I’m not going to tell you that this dot is the worst thing in the world; for many users, it does something useful and maybe even saves their bacon in case, say, you’re in a Zoom call and you didn’t realize it.
But this little orange dot represents a lot. It represents the difference between your computer doing what you want it to do, and the maker of that computer deciding a solution for you. Now, in many cases, we are OK with the decisions that companies like Apple and Microsoft make, because they make our lives easier, or keep us more secure, or make things more consistent across platforms. But there is a contingent of computer users who are trying to push the edges of their computing devices, or are using them in ways that intentionally aren’t the norm, and that invisible hand creates problems for them.

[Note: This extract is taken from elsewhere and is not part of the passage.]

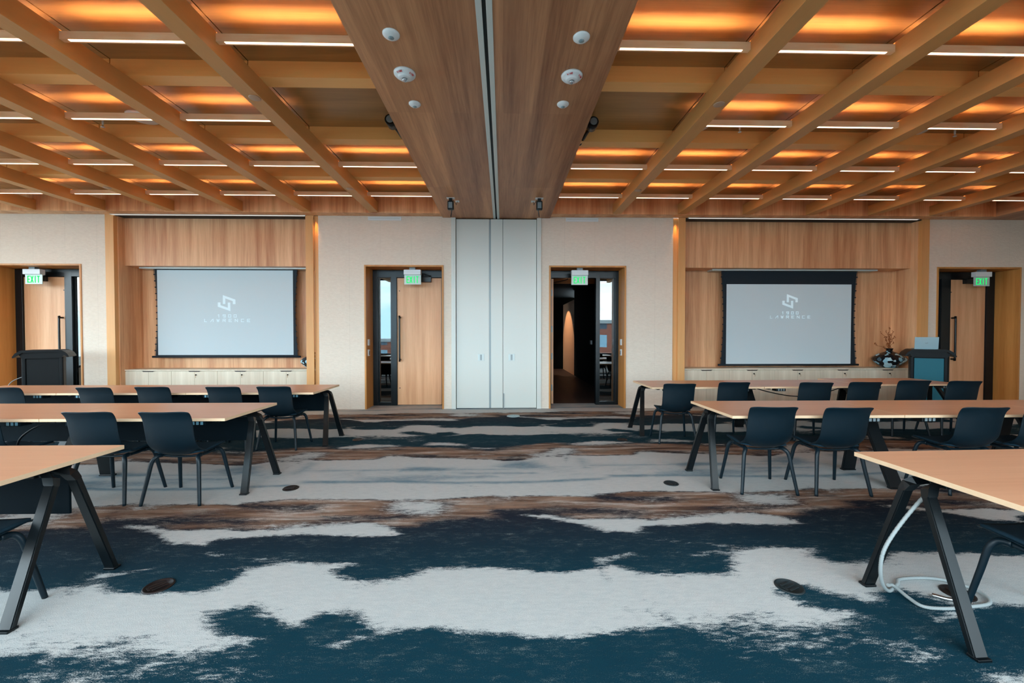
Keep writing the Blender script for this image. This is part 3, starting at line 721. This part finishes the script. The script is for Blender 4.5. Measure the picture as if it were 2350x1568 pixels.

This is an issue I’ve seen a lot in my own use cases, such as when I tried downgrading from a beta of Monterey to Big Sur. By creating for the 80 percent, they leave the 20 percent who are unmoored by the limits of their device frustrated, with the giant company scaring them off because they end up being a relatively unprofitable audience for them anyway. Just one problem with that, however: Those professionals can’t really leave, not if they built their career on Logic or Final Cut, just as an example.
Apple and Microsoft make most of their money off of people who use their products in normal ways. But the people who brush against the edges of those products represent a disproportionate amount of the mindshare. And they have that mindshare for a reason.